E não deve ser apenas um grupo ou coletivo de intelectuais
orgânicos deste movimento que deve participar desta elaboração.
Para mim uma meta política coerente deveria ser a repolitização
enquanto construímos ou reconstruímos as condições básicas para a
restituição de direitos fundamentais no país.
*E neste horizonte para a reconstrução dos caminhos básicos, como
vês o papel da industrialização?*
Em primeiro lugar, temos que falar da industrialização dos
recursos naturais fundamentais e, neste caso, o lítio. É o butim
principal pelo qual vem os gringos e os grandes grupos de poder.
É preciso restituir o processo de industrialização que já tinha
um caminho traçado.
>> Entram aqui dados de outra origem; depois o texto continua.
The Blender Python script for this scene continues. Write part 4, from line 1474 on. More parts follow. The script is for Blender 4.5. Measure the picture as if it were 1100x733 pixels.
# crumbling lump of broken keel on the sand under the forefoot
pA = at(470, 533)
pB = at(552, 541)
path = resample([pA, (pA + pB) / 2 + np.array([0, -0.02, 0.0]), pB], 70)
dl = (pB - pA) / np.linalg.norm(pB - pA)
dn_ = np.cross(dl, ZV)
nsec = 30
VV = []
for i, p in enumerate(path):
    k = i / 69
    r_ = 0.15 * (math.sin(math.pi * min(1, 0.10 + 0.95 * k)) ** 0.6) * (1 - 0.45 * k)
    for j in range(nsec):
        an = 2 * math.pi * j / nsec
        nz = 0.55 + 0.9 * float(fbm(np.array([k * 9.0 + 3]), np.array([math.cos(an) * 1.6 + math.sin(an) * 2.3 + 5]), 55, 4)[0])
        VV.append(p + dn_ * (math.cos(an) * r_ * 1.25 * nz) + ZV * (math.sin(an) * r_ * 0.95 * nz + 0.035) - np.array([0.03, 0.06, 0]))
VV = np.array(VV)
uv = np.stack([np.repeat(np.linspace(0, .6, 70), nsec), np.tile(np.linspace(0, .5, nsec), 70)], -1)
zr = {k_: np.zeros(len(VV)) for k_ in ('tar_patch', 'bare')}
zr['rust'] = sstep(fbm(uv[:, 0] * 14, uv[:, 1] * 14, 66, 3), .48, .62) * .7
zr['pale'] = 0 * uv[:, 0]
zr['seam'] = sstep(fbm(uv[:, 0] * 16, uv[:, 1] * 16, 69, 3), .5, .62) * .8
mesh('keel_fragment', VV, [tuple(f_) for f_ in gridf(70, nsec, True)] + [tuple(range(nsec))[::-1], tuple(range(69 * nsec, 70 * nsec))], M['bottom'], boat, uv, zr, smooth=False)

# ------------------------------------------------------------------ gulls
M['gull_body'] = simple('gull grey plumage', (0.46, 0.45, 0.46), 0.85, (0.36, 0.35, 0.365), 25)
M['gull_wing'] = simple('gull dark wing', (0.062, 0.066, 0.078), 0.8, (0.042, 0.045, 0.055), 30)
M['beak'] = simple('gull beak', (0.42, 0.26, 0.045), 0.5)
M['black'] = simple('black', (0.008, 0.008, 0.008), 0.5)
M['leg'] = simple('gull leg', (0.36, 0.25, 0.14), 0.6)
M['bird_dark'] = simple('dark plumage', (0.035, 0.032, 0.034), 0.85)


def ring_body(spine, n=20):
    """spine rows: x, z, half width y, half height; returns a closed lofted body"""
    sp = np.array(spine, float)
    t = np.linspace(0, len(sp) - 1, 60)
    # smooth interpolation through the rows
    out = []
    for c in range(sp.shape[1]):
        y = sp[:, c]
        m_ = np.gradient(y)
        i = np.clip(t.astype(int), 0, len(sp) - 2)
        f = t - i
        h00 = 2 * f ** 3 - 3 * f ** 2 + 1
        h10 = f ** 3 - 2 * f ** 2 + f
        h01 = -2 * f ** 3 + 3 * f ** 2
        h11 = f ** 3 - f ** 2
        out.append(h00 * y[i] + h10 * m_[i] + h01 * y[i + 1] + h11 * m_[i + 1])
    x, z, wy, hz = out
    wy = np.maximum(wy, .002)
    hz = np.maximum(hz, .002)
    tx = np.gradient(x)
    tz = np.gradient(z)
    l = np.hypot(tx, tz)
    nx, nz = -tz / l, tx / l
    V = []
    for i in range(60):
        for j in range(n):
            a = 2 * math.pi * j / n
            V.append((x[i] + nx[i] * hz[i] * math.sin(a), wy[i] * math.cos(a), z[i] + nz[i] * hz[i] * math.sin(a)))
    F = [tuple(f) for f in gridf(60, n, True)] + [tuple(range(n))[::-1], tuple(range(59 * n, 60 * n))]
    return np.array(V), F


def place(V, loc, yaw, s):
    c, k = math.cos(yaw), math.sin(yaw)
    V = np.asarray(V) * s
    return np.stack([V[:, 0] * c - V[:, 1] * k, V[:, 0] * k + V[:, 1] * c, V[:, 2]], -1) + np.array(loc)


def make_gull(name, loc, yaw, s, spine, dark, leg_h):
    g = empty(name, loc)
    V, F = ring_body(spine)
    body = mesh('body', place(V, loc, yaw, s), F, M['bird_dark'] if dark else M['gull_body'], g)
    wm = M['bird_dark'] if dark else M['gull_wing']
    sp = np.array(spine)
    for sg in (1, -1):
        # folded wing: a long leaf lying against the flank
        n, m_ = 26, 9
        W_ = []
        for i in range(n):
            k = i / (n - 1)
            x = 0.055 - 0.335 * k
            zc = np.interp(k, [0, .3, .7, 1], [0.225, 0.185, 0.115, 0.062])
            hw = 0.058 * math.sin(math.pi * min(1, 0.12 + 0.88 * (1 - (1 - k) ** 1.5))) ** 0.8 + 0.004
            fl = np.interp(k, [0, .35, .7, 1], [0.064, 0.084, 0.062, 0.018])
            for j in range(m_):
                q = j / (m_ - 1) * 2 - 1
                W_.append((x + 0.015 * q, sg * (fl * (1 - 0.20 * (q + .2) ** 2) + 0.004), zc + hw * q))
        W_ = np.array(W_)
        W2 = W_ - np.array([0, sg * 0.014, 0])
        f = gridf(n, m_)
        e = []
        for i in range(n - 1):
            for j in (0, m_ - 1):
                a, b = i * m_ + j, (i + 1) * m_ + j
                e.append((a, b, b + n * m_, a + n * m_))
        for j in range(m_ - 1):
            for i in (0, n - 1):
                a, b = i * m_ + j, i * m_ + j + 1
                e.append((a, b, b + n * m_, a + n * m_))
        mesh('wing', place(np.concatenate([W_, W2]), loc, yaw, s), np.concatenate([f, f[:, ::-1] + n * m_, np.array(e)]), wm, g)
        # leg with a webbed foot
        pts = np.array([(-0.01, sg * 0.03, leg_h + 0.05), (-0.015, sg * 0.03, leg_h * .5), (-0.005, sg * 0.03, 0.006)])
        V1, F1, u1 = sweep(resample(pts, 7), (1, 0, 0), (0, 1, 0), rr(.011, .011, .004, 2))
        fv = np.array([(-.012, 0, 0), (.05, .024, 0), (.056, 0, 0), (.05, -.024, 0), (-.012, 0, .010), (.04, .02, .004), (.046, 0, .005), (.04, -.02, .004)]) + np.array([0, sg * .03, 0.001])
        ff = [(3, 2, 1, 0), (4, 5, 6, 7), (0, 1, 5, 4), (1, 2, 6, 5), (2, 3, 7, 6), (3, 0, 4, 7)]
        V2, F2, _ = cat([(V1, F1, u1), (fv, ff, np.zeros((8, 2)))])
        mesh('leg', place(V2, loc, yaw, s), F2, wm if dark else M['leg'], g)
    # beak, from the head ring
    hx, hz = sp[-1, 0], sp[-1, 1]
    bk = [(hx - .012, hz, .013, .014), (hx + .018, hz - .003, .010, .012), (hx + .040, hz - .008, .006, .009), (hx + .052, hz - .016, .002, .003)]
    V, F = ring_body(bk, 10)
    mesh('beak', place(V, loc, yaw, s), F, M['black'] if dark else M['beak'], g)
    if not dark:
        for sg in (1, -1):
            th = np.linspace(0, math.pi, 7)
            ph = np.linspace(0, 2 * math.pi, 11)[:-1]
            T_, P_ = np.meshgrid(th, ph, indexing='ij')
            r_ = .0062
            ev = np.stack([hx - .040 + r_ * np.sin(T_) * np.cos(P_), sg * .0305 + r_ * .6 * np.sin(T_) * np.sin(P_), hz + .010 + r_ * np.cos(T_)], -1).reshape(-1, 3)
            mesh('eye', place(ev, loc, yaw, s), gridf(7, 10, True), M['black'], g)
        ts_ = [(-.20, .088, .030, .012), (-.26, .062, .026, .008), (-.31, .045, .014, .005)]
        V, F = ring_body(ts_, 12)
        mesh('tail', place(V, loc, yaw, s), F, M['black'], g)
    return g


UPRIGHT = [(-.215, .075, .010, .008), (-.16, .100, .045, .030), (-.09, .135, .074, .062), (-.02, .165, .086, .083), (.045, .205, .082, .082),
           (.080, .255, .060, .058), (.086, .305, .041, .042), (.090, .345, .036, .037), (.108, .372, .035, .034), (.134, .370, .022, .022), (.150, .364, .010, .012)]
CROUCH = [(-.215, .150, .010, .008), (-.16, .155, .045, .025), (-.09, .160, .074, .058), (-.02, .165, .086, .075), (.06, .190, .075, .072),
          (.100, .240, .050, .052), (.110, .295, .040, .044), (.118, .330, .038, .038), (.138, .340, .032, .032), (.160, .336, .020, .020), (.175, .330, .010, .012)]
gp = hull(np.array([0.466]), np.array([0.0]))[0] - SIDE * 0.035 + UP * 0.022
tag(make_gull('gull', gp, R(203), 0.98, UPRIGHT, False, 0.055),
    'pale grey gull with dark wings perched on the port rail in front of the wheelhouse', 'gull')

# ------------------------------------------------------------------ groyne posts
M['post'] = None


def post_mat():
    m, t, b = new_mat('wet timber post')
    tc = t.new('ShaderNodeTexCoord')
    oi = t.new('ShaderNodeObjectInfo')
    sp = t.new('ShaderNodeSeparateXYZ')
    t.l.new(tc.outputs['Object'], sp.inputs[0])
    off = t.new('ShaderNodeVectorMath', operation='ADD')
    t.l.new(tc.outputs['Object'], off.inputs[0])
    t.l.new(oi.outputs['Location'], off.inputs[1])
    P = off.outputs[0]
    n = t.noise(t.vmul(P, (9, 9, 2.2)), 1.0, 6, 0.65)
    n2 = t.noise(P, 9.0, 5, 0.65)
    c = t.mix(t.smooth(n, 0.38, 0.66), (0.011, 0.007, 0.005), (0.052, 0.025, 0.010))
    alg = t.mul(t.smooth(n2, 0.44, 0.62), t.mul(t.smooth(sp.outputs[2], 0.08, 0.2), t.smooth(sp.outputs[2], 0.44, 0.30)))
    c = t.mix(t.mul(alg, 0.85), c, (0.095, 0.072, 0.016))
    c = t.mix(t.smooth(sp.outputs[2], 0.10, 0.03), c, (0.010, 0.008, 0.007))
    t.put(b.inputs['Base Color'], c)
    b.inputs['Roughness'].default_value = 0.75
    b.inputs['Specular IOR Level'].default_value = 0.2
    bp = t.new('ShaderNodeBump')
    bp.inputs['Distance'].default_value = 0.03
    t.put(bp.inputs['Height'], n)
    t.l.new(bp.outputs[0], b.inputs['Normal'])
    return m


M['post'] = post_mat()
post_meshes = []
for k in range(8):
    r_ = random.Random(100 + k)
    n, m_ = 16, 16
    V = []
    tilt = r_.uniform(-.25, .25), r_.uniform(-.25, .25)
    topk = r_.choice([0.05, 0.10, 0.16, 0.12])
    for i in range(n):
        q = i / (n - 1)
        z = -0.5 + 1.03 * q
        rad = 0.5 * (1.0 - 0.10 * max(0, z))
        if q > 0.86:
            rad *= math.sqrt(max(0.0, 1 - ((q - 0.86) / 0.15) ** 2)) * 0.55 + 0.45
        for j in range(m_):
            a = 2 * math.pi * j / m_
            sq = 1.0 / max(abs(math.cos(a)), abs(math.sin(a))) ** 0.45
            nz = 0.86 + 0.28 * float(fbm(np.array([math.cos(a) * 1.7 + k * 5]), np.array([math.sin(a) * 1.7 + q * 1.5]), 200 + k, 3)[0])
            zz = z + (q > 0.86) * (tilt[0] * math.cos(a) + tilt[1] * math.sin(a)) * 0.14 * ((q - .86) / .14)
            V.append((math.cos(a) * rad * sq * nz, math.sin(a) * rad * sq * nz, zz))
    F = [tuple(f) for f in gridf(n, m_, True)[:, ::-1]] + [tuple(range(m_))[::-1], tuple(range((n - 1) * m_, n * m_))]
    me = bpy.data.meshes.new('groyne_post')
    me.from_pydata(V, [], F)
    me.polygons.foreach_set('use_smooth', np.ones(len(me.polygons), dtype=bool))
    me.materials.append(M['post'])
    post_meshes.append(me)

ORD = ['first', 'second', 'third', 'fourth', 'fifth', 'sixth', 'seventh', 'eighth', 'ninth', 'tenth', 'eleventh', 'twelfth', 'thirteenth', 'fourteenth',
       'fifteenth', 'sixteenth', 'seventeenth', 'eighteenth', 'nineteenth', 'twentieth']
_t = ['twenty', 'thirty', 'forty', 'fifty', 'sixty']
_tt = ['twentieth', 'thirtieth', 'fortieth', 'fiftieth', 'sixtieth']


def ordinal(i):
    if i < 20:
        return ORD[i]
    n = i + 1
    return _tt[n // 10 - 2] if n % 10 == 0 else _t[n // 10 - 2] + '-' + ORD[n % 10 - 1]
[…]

Isso é chave para ter a entrada de recursos que
nos permitam também pensar nesta restituição de direitos.
Porém, sinto que é preciso avançar de forma paralela para não
voltarmos a incorrer nos erros cometidos nos últimos anos.
Acreditar que a bonança econômica gera automaticamente adesão ao
processo de transformação. Necessitamos que as pessoas entendam
que estamos construindo a mudança rumo ao bem-estar familiar e
pessoal. Como perspectiva política coletiva. A
industrialização dos nossos recursos naturais fundamentais
básicos é um objetivo central que defendo que deve estar à frente
no combate da superação de crise que vive não só o país, mas todo o
mundo, e o nosso continente em particular.
Então é preciso que as pessoas entendam que não poderemos sair da
crise sós. Porque o próprio povo pode nos derrubar se não se sentir
envolvido, com todos juntos. E nesse processo coletivo já começa a
repolitização, que acompanhe as mudanças e que as pessoas sejam
protagonistas.
Como fazemos para o povo ser protagonista e não o Estado, os
intelectuais, os funcionários que têm os instrumentos e que se
apropriam finalmente dos espaços do poder? Esta é a parte mais
difícil e faz parte da discussão sobre o próprio socialismo a
nível mundial, mas que vale a pena e é imprescindível fazê-la.